A question begins to plant itself: could this 'schizoid garden gnome from an antique shop' be the real Socrates, the ancient thinker reborn into a banausic, disenchanted age? Or are these simply the memories of a man who has known Socratic, or, as we call it, Platonic love? As Mussert sets off on a transatlantic voyage, other equally teasing questions arise: is he dreaming in Amsterdam, or is his life flashing before him as he dies at the end of his voyage? Is this a story set in the past, or one projected into the future? Does the mind survive the body or the body survive the mind?

Nooteboom's novel (which has just won the 1993 Aristeion Literary Prize) is so effortlessly smart that it can play the academics at their own game. Philosophers will be delighted by its exploration of the enigmas of mind and body, personal identity and time; students of modern literature by the games it plays with narration and narrator; classicists by its treatment of Socrates and its allusions to Herodotus, Ovid, Tacitus, and its use of classical quotation. (Not that Nooteboom need rely too heavily on the Ancients, for he's a good aphorist himself: 'Conversations consist for the most part of things one does not say.') There are also passages which will talk directly to scientists.
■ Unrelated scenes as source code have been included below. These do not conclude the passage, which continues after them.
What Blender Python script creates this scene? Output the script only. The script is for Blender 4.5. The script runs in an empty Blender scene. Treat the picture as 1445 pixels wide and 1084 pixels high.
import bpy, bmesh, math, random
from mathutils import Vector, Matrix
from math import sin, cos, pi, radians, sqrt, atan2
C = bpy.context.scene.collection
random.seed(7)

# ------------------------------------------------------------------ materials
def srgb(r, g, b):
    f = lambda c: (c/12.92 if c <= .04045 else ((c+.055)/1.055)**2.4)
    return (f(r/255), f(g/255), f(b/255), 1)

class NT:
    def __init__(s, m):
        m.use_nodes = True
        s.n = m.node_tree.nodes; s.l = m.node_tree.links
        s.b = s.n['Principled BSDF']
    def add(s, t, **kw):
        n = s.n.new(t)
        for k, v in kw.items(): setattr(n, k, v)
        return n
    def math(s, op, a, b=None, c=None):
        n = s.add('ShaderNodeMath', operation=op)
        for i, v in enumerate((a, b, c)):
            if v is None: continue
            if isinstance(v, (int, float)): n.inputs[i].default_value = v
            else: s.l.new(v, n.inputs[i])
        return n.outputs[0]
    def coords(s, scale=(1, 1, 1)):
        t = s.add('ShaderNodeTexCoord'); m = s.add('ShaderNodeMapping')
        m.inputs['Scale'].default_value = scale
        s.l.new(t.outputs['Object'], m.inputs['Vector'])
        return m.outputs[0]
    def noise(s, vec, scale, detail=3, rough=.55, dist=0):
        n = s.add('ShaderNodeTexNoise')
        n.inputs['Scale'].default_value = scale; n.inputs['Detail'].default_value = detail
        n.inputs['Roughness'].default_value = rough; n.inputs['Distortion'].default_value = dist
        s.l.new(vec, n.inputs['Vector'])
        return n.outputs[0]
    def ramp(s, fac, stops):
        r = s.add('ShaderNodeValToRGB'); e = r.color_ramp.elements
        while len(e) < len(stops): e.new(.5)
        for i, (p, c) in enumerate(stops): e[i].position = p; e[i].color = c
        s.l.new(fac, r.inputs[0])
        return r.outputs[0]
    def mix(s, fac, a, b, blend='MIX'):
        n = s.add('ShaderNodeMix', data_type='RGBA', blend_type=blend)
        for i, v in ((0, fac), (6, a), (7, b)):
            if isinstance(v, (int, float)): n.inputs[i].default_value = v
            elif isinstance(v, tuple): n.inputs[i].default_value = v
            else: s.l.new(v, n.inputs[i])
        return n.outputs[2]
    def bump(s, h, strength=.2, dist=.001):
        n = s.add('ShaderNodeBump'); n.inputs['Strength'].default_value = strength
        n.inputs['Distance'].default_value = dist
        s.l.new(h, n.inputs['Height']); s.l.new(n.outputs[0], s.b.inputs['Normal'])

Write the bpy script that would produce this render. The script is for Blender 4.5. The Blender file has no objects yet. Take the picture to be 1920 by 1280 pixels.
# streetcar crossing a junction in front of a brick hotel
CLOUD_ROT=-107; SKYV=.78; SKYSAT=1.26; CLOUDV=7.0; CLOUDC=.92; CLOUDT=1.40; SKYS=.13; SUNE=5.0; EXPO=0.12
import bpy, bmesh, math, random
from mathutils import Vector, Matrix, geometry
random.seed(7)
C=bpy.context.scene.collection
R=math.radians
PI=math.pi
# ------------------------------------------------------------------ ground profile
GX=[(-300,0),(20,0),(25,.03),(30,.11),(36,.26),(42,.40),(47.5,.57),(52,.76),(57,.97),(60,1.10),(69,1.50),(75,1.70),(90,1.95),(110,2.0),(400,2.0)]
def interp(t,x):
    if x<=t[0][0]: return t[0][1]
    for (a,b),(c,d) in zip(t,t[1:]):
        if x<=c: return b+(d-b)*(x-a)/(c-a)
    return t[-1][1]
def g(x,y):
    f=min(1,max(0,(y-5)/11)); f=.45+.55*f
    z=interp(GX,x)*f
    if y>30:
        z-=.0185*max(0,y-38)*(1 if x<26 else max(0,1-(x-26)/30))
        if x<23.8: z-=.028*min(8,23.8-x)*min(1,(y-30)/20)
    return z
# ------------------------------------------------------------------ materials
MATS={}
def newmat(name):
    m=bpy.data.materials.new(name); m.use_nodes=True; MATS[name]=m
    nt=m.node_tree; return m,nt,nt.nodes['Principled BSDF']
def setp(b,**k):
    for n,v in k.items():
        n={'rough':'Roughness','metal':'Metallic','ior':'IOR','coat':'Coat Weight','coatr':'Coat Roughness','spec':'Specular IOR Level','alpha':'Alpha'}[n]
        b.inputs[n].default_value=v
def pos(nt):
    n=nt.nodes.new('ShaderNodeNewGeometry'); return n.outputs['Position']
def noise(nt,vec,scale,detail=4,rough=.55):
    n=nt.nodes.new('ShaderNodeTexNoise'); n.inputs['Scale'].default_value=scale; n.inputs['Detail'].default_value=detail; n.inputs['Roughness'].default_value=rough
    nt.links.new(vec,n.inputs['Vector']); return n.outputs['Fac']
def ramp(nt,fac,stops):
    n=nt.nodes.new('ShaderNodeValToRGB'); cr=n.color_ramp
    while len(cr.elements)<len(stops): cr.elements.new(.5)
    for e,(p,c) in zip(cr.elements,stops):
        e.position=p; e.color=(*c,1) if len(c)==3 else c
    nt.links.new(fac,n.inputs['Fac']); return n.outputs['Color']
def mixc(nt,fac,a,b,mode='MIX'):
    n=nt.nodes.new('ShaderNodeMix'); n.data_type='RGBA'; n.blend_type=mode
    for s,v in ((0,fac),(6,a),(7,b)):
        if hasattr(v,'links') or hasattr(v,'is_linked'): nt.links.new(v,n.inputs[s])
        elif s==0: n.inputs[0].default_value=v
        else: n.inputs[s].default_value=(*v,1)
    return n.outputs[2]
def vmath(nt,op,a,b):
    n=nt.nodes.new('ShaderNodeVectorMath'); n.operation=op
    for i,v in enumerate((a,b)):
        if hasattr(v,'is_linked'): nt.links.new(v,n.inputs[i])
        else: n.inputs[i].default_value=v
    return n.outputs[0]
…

Yet beyond the learning so wittily displayed, there is something deeper that might speak to anyone: a voyage around memory and death, myth and disillusionment. By the end, Nooteboom has shown himself a master of ironic wisdom, but also of elated, elegiac feeling. Intricately composed and finely translated, The Following Story will still be delivering after many readings - and on the first it is funny as well as affecting.